Se o escopo é atingir informações verdadeiras, a qualidade destas deve ser prerrogativa básica; portanto, a sua solidez é parte dessa qualificação. Assim, não existe informação verdadeira sem qualidade e, obviamente, sem o julgamento da referida.

Um ano depois da criação da sec, passaram a existir novos grupos profissionais e institutos que se imputavam como elaboradores de princípios. Havia, antes, o aviso do perigo em manter informações não fidedignas, por isso a necessidade da criação de grupos para regular o mercado com as normas.

Nesse processo, passou a haver uma interferência para o estudo do mercado de capitais. As ações eram negociadas em bolsa, e os balanços e as contas — informes de nossa disciplina — eram utilizados largamente para o processo de negociação de ações.

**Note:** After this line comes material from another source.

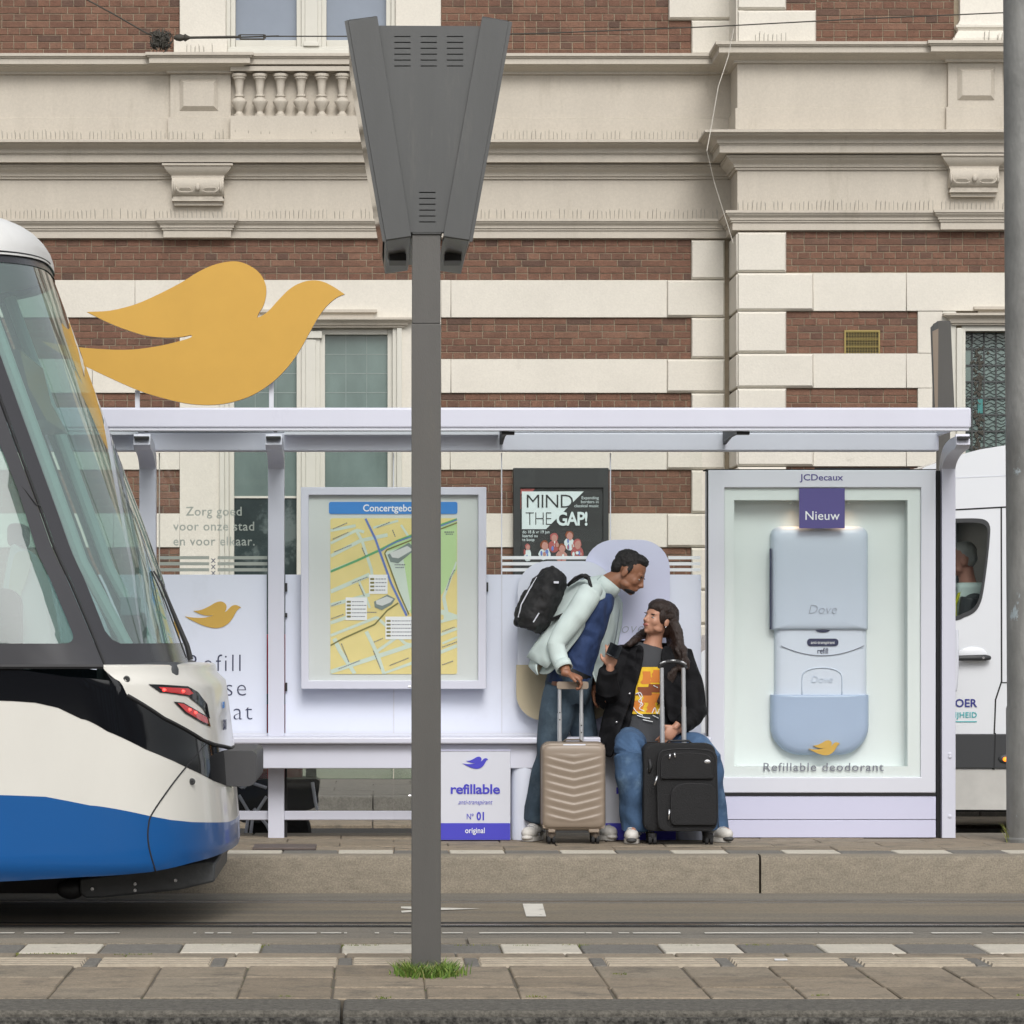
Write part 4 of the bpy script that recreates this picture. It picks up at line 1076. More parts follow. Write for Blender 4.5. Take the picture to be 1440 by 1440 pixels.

Logo, na década de 1950, culminou-se a tendência positiva na economia, que foi absorvida até pelos grupos que diziam ter sumo interesse na “informação do mercado de capitais”, embora isso fosse objeto da economia, e não da contabilidade.

No mesmo ano que Friedman publicava The Methodology of Economics Positive (A metodologia da economia positiva), houve uma tentativa de voltar a prática contábil e sua vertente ligada ao mercado de capitais para a ciência da Economia (Bilas, 1976). Contudo, Watts e Zimmerman, no final da década de 1980, apropriaram-se disso para a contabilidade, com uma ausência de lógica entre a metodologia e o positivismo contábil (Silva, 2009, p. 221).

O estudo econômico voltado para o mercado de capitais e o interesse dos grupos normativos em regular esse mercado, do qual os balanços eram peças fundamentais, criaram uma cópia da metodologia econômica para a contabilidade como se esta fosse doutrina.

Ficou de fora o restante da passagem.